Martin Brundle has told Max Verstappen to quit Formula 1 “or stop talking” after the Dutchman threatened to retire at the end of the 2026 season.
Four-time F1 world champion Verstappen has regularly vented his disapproval of F1’s new regulations and the racing it has produced in the first three rounds of the 2026 season. Furthermore, his Red Bull team are a step behind frontrunners Mercedes, Ferrari and McLaren.
After finishing eighth in the Japanese Grand Prix on Sunday, Verstappen revealed he was considering his future in the sport. Yet Sky Sports pundit Brundle, a former F1 driver himself, admits he is “bored” by Verstappen’s repeated protestations, imploring the Dutchman to instead “make the most of it.”
“Max is very unfiltered,” Brundle told Sky’s F1 show podcast. “Always has been and he’s talked a lot for a long time about not being in this for the long haul, ‘I’m not going to be hanging around here in my forties’ or whatever.
“Max would say it’s getting a bit boring now. I think it’s getting a bit boring with what he’s saying. Either go or stop talking about it, because it is what it is. You’ve got to make the most of it.
“I would hugely miss his talent, his generational speed and car control is something that very few people in the history of motorsport have had.

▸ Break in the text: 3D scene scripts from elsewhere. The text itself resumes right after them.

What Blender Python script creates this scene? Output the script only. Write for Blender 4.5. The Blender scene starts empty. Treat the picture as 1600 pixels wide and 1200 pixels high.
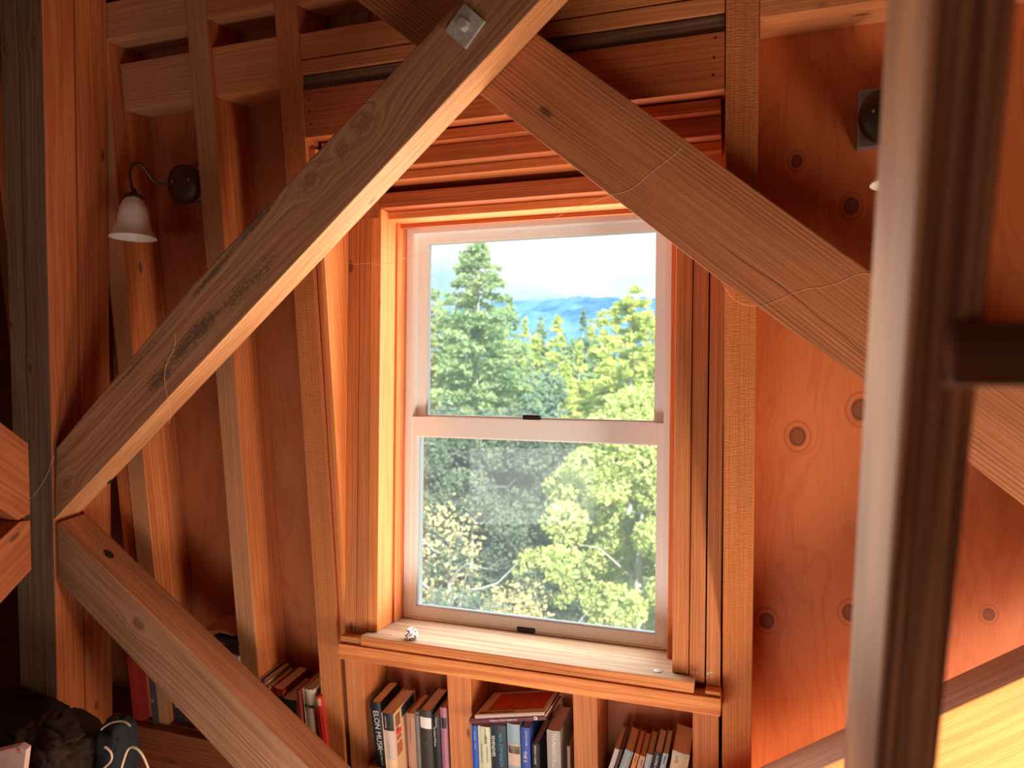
import bpy, bmesh, math, random
import numpy as np
from mathutils import Vector, Matrix
random.seed(7); rng = np.random.default_rng(7)
SC = bpy.context.scene; COL = SC.collection
R_ = math.radians

# ------------------------------------------------------------------ camera
H = 1.55                                       # eye height above the loft floor
YAW, PITCH, ROLL, BETA, FPX = R_(18.7555), R_(-.1305), R_(.586), R_(7.385), 1128.2
Fw = np.array([-math.sin(YAW)*math.cos(PITCH), math.cos(YAW)*math.cos(PITCH), math.sin(PITCH)])
r0 = np.array([math.cos(YAW), math.sin(YAW), 0]); u0 = np.cross(r0, Fw)
Rt = r0*math.cos(ROLL)+u0*math.sin(ROLL); Up = -r0*math.sin(ROLL)+u0*math.cos(ROLL)
cam = bpy.data.cameras.new('camera'); camo = bpy.data.objects.new('camera', cam); COL.objects.link(camo)
M = Matrix(((Rt[0], Up[0], -Fw[0], 0), (Rt[1], Up[1], -Fw[1], 0), (Rt[2], Up[2], -Fw[2], H), (0, 0, 0, 1)))
camo.matrix_world = M
cam.sensor_width = 36; cam.lens = FPX/1600*36; cam.clip_start = .05; cam.clip_end = 3000
cam.dof.use_dof = True; cam.dof.focus_distance = 1.92; cam.dof.aperture_fstop = 4.2
SC.camera = camo
SC.view_settings.view_transform = 'Standard'; SC.view_settings.look = 'None'
SC.view_settings.gamma = 1; SC.view_settings.use_curve_mapping = False
SC.view_settings.exposure = 0.22
SC.cycles.max_bounces = 8; SC.cycles.diffuse_bounces = 5; SC.cycles.transparent_max_bounces = 16

# ------------------------------------------------------------------ sky, sun, room light
wd = bpy.data.worlds.new('sky'); SC.world = wd; wd.use_nodes = True
nt = wd.node_tree; nt.nodes.clear()
wo = nt.nodes.new('ShaderNodeOutputWorld'); bg = nt.nodes.new('ShaderNodeBackground'); bg.inputs[1].default_value = 1.6
tc = nt.nodes.new('ShaderNodeTexCoord'); mp = nt.nodes.new('ShaderNodeMapping'); mp.inputs['Scale'].default_value = (2.2, 2.2, 8)
nz = nt.nodes.new('ShaderNodeTexNoise'); nz.inputs['Scale'].default_value = 1.6; nz.inputs['Detail'].default_value = 5
cr = nt.nodes.new('ShaderNodeValToRGB'); cr.color_ramp.elements[0].position = .40; cr.color_ramp.elements[1].position = .60
cr.color_ramp.elements[0].color = (.32, .53, .62, 1); cr.color_ramp.elements[1].color = (.72, .70, .68, 1)
nt.links.new(tc.outputs['Generated'], mp.inputs[0]); nt.links.new(mp.outputs[0], nz.inputs[0])
nt.links.new(nz.outputs[0], cr.inputs[0]); sx_ = nt.nodes.new('ShaderNodeSeparateXYZ'); nt.links.new(tc.outputs['Generated'], sx_.inputs[0])
mr_ = nt.nodes.new('ShaderNodeMapRange'); mr_.inputs[1].default_value = .22; mr_.inputs[2].default_value = .6; mr_.inputs[3].default_value = 1.7; mr_.inputs[4].default_value = 3.2
nt.links.new(sx_.outputs[2], mr_.inputs[0]); nt.links.new(mr_.outputs[0], bg.inputs[1])
nt.links.new(cr.outputs[0], bg.inputs[0]); nt.links.new(bg.outputs[0], wo.inputs[0])

def sun(name, az, el, strength, col, ang=1.0):
    l = bpy.data.lights.new(name, 'SUN'); l.energy = strength; l.color = col; l.angle = R_(ang)
    o = bpy.data.objects.new(name, l); COL.objects.link(o)
    d = Vector((math.sin(R_(az))*math.cos(R_(el)), math.cos(R_(az))*math.cos(R_(el)), math.sin(R_(el))))   # towards the sun
    o.rotation_euler = d.to_track_quat('Z', 'Y').to_euler(); o.location = d*20
sun('sun', 150, 32, 10.5, (1, .95, .83))
def area(name, loc, target, sx, sy, power, col):
    l = bpy.data.lights.new(name, 'AREA'); l.shape = 'RECTANGLE'; l.size = sx; l.size_y = sy; l.energy = power; l.color = col
    o = bpy.data.objects.new(name, l); COL.objects.link(o); o.location = loc
    o.rotation_euler = (Vector(loc)-Vector(target)).to_track_quat('Z', 'Y').to_euler()
    return o
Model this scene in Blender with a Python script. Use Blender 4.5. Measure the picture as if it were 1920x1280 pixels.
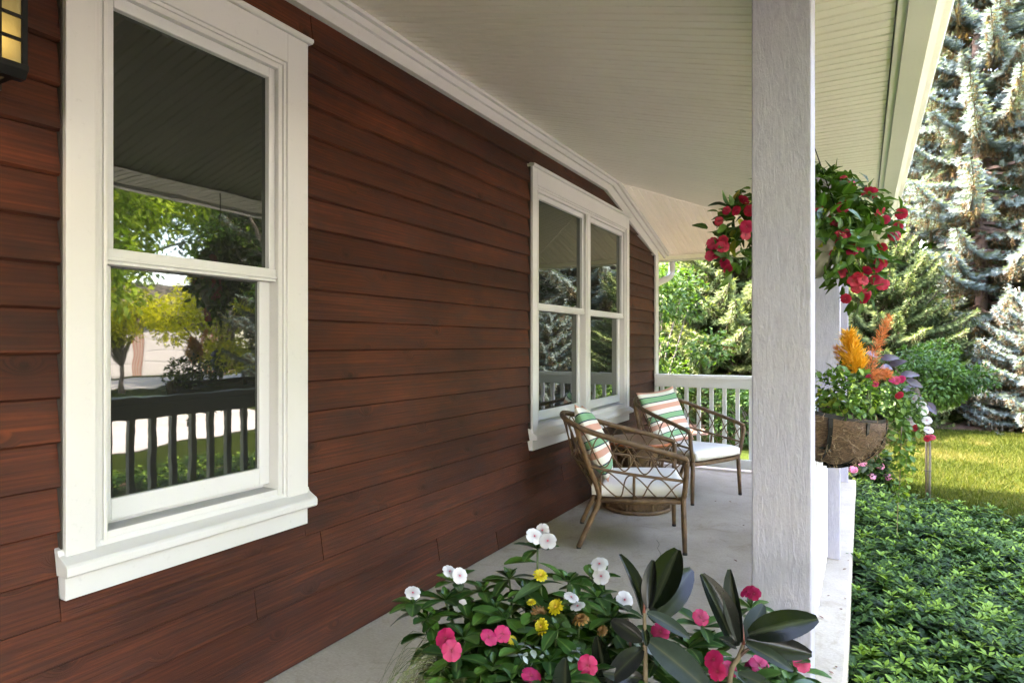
import bpy, math, random
import numpy as np
from mathutils import Vector, Matrix
R = math.radians
random.seed(7); rng = np.random.default_rng(7)
S = bpy.context.scene
for o in list(bpy.data.objects): bpy.data.objects.remove(o)
COL = S.collection

# ------------------------------------------------------------ camera
F = 1170.0; EYE = 1.207; YAW = math.atan(657/F); CA, SA = math.cos(YAW), math.sin(YAW)
cd = bpy.data.cameras.new('camera'); cam = bpy.data.objects.new('camera', cd); COL.objects.link(cam)
cd.sensor_width = 36; cd.lens = 36*F/1920; cd.shift_y = 0.003; cd.clip_start = .05; cd.clip_end = 600
cam.location = (0, 0, EYE); cam.rotation_euler = (R(90), 0, YAW)
S.camera = cam
# ------------------------------------------------------------ light
W = bpy.data.worlds.new('World'); S.world = W; W.use_nodes = True
nt = W.node_tree; nt.nodes.clear()
sky = nt.nodes.new('ShaderNodeTexSky'); sky.sky_type = 'NISHITA'; sky.sun_disc = False
SUNV = Vector((-1.75, -.32, 2.3)).normalized()
EL = math.asin(SUNV.z)
sky.sun_elevation = EL; sky.sun_rotation = math.atan2(SUNV.x, SUNV.y); sky.altitude = 100
sky.air_density = 1.0; sky.dust_density = 1.5
bg = nt.nodes.new('ShaderNodeBackground'); bg.inputs[1].default_value = .15
wo = nt.nodes.new('ShaderNodeOutputWorld')
nt.links.new(sky.outputs[0], bg.inputs[0]); nt.links.new(bg.outputs[0], wo.inputs[0])
sl = bpy.data.lights.new('sun', 'SUN'); sl.energy = 2.0; sl.angle = R(.55); sl.color = (1, .97, .92)
so = bpy.data.objects.new('sun', sl); COL.objects.link(so); so.location = (-6, -3, 12)
so.rotation_euler = SUNV.to_track_quat('Z', 'Y').to_euler()
S.view_settings.view_transform = 'Standard'; S.view_settings.look = 'None'
S.view_settings.exposure = 5.45; S.view_settings.gamma = 1; S.view_settings.use_curve_mapping = False
S.view_settings.use_white_balance = True; S.view_settings.white_balance_temperature = 7700; S.view_settings.white_balance_tint = 26
S.render.engine = 'CYCLES'; S.cycles.max_bounces = 9; S.cycles.diffuse_bounces = 5; S.cycles.glossy_bounces = 3
S.cycles.transparent_max_bounces = 6; S.cycles.use_denoising = True; S.cycles.caustics_reflective = False
S.cycles.sample_clamp_indirect = 6

def at(px, py, zc):
    u = (px-960)/F*zc
    return Vector((-SA*zc+CA*u, CA*zc+SA*u, EYE+(646-py)/F*zc))

# ------------------------------------------------------------ materials
class NT:
    def __init__(s, m): s.t = m.node_tree; s.n = s.t.nodes; s.l = s.t.links
    def new(s, kind, **kw):
        n = s.n.new(kind)
        for k, v in kw.items():
            if isinstance(k, str) and hasattr(n, k): setattr(n, k, v)
        return n
    def link(s, a, b): s.l.new(a, b)
def M(name):
    m = bpy.data.materials.new(name); m.use_nodes = True
    t = NT(m); p = t.n['Principled BSDF']
    return m, t, p
def ramp(t, fac, stops, interp='LINEAR'):
    r = t.new('ShaderNodeValToRGB'); r.color_ramp.interpolation = interp
    e = r.color_ramp.elements
    while len(e) > 1: e.remove(e[0])
    e[0].position = stops[0][0]; e[0].color = (*stops[0][1], 1)
    for p_, c in stops[1:]:
        x = e.new(p_); x.color = (*c, 1)
    t.link(fac, r.inputs[0]); return r.outputs[0]
def coords(t, scale=(1, 1, 1), kind='Object'):
    tc = t.new('ShaderNodeTexCoord'); mp = t.new('ShaderNodeMapping'); mp.inputs['Scale'].default_value = scale
    t.link(tc.outputs[kind], mp.inputs[0]); return mp.outputs[0]
def noise(t, vec, scale, detail=4, rough=.55, dist=0):
    n = t.new('ShaderNodeTexNoise'); n.inputs['Scale'].default_value = scale
    n.inputs['Detail'].default_value = detail; n.inputs['Roughness'].default_value = rough
    n.inputs['Distortion'].default_value = dist
    if vec is not None: t.link(vec, n.inputs['Vector'])
    return n.outputs['Fac']
def math_(t, op, a, b=None, clamp=False):
    n = t.new('ShaderNodeMath'); n.operation = op; n.use_clamp = clamp
    for i, v in enumerate((a, b)):
        if v is None: continue
        if isinstance(v, (int, float)): n.inputs[i].default_value = v
        else: t.link(v, n.inputs[i])
    return n.outputs[0]
def mix(t, fac, a, b, mode='MIX'):
    n = t.new('ShaderNodeMix'); n.data_type = 'RGBA'; n.blend_type = mode
    for i, v in ((0, fac), (6, a), (7, b)):
        if isinstance(v, (int, float)): n.inputs[i].default_value = v
        elif isinstance(v, tuple): n.inputs[i].default_value = (*v, 1)
        else: t.link(v, n.inputs[i])
    return n.outputs[2]
def bump(t, p, h, strength=.3, dist=.01):
    b = t.new('ShaderNodeBump'); b.inputs['Strength'].default_value = strength; b.inputs['Distance'].default_value = dist
    t.link(h, b.inputs['Height']); t.link(b.outputs[0], p.inputs['Normal']); return b
def simple(name, col, rough=.5, var=.12, scale=8, bs=0, bscale=60, bd=.002, metal=0, spec=None):
    m, t, p = M(name)
    v = coords(t)
    f = noise(t, v, scale)
    c = ramp(t, f, [(.25, tuple(x*(1-var) for x in col)), (.75, tuple(min(1, x*(1+var)) for x in col))])
    t.link(c, p.inputs['Base Color']); p.inputs['Roughness'].default_value = rough; p.inputs['Metallic'].default_value = metal
    if spec is not None: p.inputs['Specular IOR Level'].default_value = spec
    if bs: bump(t, p, noise(t, v, bscale), bs, bd)
    return m
def attr(t, name='tone'):
    a = t.new('ShaderNodeAttribute'); a.attribute_name = name; return a.outputs['Fac']
def foliage(name, stops, rough=.5, trans=.25, spec=.15, tcol=None, veins=False):
    m, t, p = M(name)
    c = ramp(t, attr(t), stops)
    if veins:
        vv = attr(t, 'rib')
        c = mix(t, vv, c, tcol or (.3, .4, .12))
    t.link(c, p.inputs['Base Color']); p.inputs['Roughness'].default_value = rough
    p.inputs['Specular IOR Level'].default_value = spec
    if trans:
        tr = t.new('ShaderNodeBsdfTranslucent')
        t.link(mix(t, 1.0, c, (1.35, 1.5, .55), 'MULTIPLY'), tr.inputs[0])
        ms = t.new('ShaderNodeMixShader'); ms.inputs[0].default_value = trans
        t.link(p.outputs[0], ms.inputs[1]); t.link(tr.outputs[0], ms.inputs[2])
        t.link(ms.outputs[0], t.n['Material Output'].inputs[0])
    return m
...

It’s quite extraordinary.
“And I have absolutely no doubt whatsoever that given they [Red Bull] were building their own power train for the first time, that his management would have put in an exit clause for the end of this year to see how it goes.”

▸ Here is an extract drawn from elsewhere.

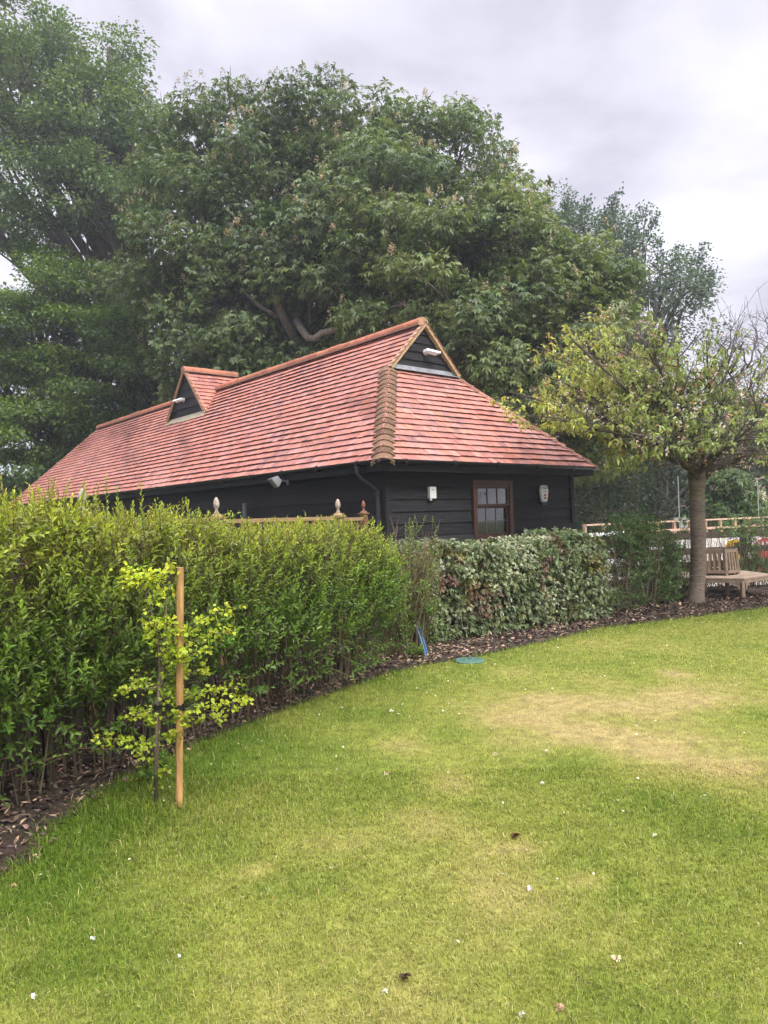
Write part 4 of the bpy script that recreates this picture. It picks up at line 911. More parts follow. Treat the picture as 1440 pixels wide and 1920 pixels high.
for (a, m_, b, nlv, dz, br) in BR_:
    A, Mm, B = SP(*a, D0), SP(*m_, D0 + dz * .6), SP(*b, D0 + dz); path = bez(A, A * .4 + Mm * .6, Mm * .6 + B * .4, B, 8)
    twb = MB(); twb.tube(path, np.linspace(.0045, .0015, 8), 5, (.12, .10, .06)); twb.build('branch', M_twig, sp_, base=sb)
    nlv = int(nlv * 2.6); t = rng.uniform(.12, 1.04, nlv); pp2 = np.stack([np.interp(t, np.linspace(0, 1, 8), path[:, k]) for k in range(3)], 1) + rng.normal(0, .021, (nlv, 3))
    d = rng.normal(0, .6, (nlv, 3)) + unit(B - A) * .5 + [0, -.15, .25]
    c = jit(np.array((.47, .56, .045)) * br * .95 + np.array((.10, .20, .02)) * (1.2 - br) * .8, nlv, .2); tt = t[:, None] ** 2; c = c * (1 - .3 * tt) + np.array((.55, .50, .05)) * .3 * tt
    add_palmate(fo, pp2, d, rng.normal(0, .6, (nlv, 3)) + [0, -.5, .8], rng.uniform(.017, .031, nlv), .016, c, nl=3, spread=.75, droop=.1, lance=True)
fo.build('foliage', M_leaf, sp_, base=sb)
# cane
ca, cb_ = G(288, 1500), SP(312, 1121, D0 + .06); q = MB(); q.tube(np.linspace(ca + [0, .03, 0], cb_, 6), [.0075, .0075, .007, .007, .0065, .006], 8, (.27, .21, .14)); tag(q.build('garden_cane', M_gwood, base=ca), 'thin grey bamboo cane leaning behind the sapling trunk', 'cane')
# stake
s0, s1 = G(335.5, 1513), P(338, 1064, 4.15); s0[2] = -.03
q = MB(); hgt = np.linspace(0, 1, 12); q.tube(s0 + (s1 - s0) * hgt[:, None], [.0205] * 11 + [.0185], 16, np.array((.50, .29, .115)) * (1 + .12 * np.sin(hgt * 23))[:, None]); tag(q.build('tree_stake', M_wood, smooth=False, base=s0), 'upright round orange timber stake in front of the yellow sapling', 'stake')
q = MB()
def tie():
    zc = SP(345, 1325, s0[1])[2]; c1 = s0 + (s1 - s0) * ((zc + .03) / (s1[2] + .03)); c2 = np.array([tp[2][0], tp[2][1], zc]); d = unit((c2 - c1) * [1, 1, 0]); sd = np.array([-d[1], d[0], 0]); r1, r2 = .0235, .016; out = []
    for a in np.linspace(-pi / 2, pi / 2, 9): out.append(c1 - d * cos(a) * r1 - sd * sin(a) * r1)
    for a in np.linspace(-pi / 2, pi / 2, 9): out.append(c2 + d * cos(a) * r2 + sd * sin(a) * r2)
    k = len(out); hh = .013
    v = [p_ + [0, 0, s_ * hh] for s_ in (-1, 1) for p_ in out] + [p_ + [0, 0, s_ * hh] + unit(p_ - (c1 + c2) / 2) * .004 for s_ in (-1, 1) for p_ in out]
    f = []
    for i in range(k):
        j = (i + 1) % k; f += [(2 * k + i, 2 * k + j, 3 * k + j, 3 * k + i), (k + i, k + j, 3 * k + j, 3 * k + i), (i, j, 2 * k + j, 2 * k + i), (i, k + i, k + j, j)]
    q.add(v, f, (.012, .012, .013)); q.bar(c1 - d * .024 - [0, 0, .019], c1 - d * .024 + [0, 0, .019], .03, .012, (.012, .012, .013), up=d)
    q.bar(c1 - d * .02 - sd * .024 - [0, 0, .008], c1 - d * .052 - sd * .028 + [0, 0, .0], .016, .006, (.012, .012, .013))
    return c1
c1_ = tie(); tag(q.build('tree_tie', M_rubber, base=c1_), 'black rubber strap tying the sapling to the stake', 'tie')

# blue pipe, green lid
q = MB(); p0 = G(799, 1236); p1 = P(786, 1190, p0[1] + .12); path = bez(p0 - [0, 0, .03], p0 + (p1 - p0) * .35 + [.01, 0, .02], p0 + (p1 - p0) * .7, p1 + [-.03, .1, .1], 10); q.tube(path, .014, 10, (.08, .16, .27)); q.tube(path + np.array([.022, .05, .02]), .011, 8, (.05, .16, .36)); tag(q.build('water_pipe', M_paint, smooth=True, base=p0), 'blue plastic water pipe rising from the bed at the hedge end', 'pipe')
q = MB(); p0 = G(880, 1240); rr_ = .165; th = np.arange(28) * 2 * pi / 28
q.lathe([(0.001, .013), (rr_ * .8, .013), (rr_ * .82, .018), (rr_ * .95, .018), (rr_, .012), (rr_, -.01)], p0, 28, (.075, .17, .135)); lid = tag(q.build('drain_lid', M_paint, base=p0), 'round green plastic drain cover set in the lawn edge', 'drain cover')
q = MB()
for k in range(-4, 5):
    w_ = sqrt(max(.0, (rr_ * .78) ** 2 - (k * .03) ** 2)); q.bar(p0 + [k * .03, -w_, .0145], p0 + [k * .03, w_, .0145], .008, .004, (.06, .15, .12))
q.build('rib', M_paint, lid, base=p0)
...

It is believed that Verstappen – who has a £50m deal with Red Bull until the end of the 2028 season – has an exit clause for the end of the current campaign, allowing him to leave if he is positioned outside the top two in the drivers’ championship by the summer break. Currently, he is ninth, 55 points behind second-placed George Russell.
“Nobody’s indispensable in this business,” Brundle added. “I’ve seen a number of amazing people come through this sport and are no longer with us, or have worked on to something else, and the sport carries on. Murray Walker [former F1 commentator] would be one of them.
“This goes for any of us. The minute we stop, people will be talking about whoever is doing the job next. There are any number of Antonellis, Bearmans, Lindblads, who would do the job incredibly well for one per cent of the money.
“So the sport will just move on if Max decides to go but he’s sort of doing quite a bit of damage meanwhile. But I think we all appreciate that’s how Max rock and rolls.”
Verstappen and Red Bull will be looking to make some progress in the five-week break before the next race in Miami on 3 May.